Zhong confessed that he raped Zhao then stabbed her with a dagger in the neck at around 2:50 pm at Danxi town in Yueqing. He then threw her body off an elevated expressway. Zhao died of massive bleeding from the neck, according to the police.

Didi said the driver had passed background checks and had logged in with his authentic ID, and he had also been confirmed by facial recognition on Friday. However, the driver had altered the car’s licence plate before the trip.

The company also revealed that on Thursday, another passenger complained to Didi that Zhong had repeatedly requested that she sit in the front seat, drove her to a remote area, and then followed her “for a distance” after she got out of the car.
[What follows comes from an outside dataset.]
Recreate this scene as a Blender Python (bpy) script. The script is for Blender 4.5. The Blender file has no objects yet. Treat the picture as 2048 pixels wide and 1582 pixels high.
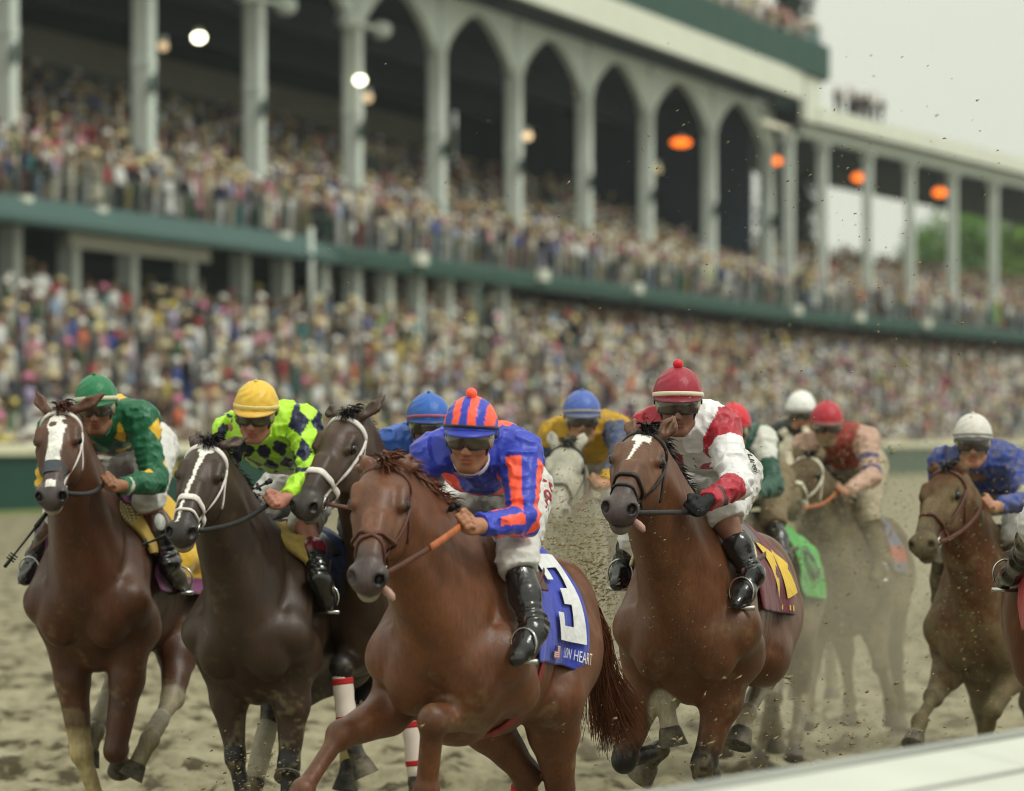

However, the customer service representative who took the complaint failed to investigate within two hours, as the firm promises.

“No matter what the reasons, we shoulder a responsibility that can’t be shirked,” Didi said in the statement.

On Saturday, local transportation management authorities in Zhejiang banned Didi’s hitch service in the province due to safety concerns.

Management flaws 

“Didi’s hitch service was first designed as a co-sharing, mutually beneficial civil activity. But there is no doubt that systematic security issues have emerged as a prominent problem as the service evolved,” He Guangyun, division chief for policies and regulations at the Hangzhou transportation bureau, told China Daily on Sunday. For example, during the process of the formation and distribution of hitch service orders, both drivers and passengers can cancel orders on their own without notification, which poses a security danger as the platform then has no way to track the whereabouts of both vehicles and passengers.

In addition, Didi lacks an immediate and effective emergency response system. 

This leads to problems in providing details on drivers, vehicle types and plate numbers, he added. 

Didi’s hailing app also lacks an effective external security assurance system.

For example, it could have embedded a one-click button on its app to allow passengers to directly contact police, the division chief said.

“This would psychologically intimidate and deter drivers, and prevent impromptu criminal acts when both drivers and passengers are inside the confined space of a car,” he said.

Yi Shenghua, a lawyer with Yingke Law Firm in Beijing, said Didi needs to do more to protect pasengers.

“Didi should bear more supervisory responsibilities in such services,” Yi said. 

The China Taxi Industry Alliance, an organisation composed of over 50 taxi companies nationwide, issued an open letter on Saturday calling for related authorities to investigate and look into the responsibilities that online ride-hailing platforms should bear.

“The chaos and misconduct of some online hailing services should be fixed,” said the open letter.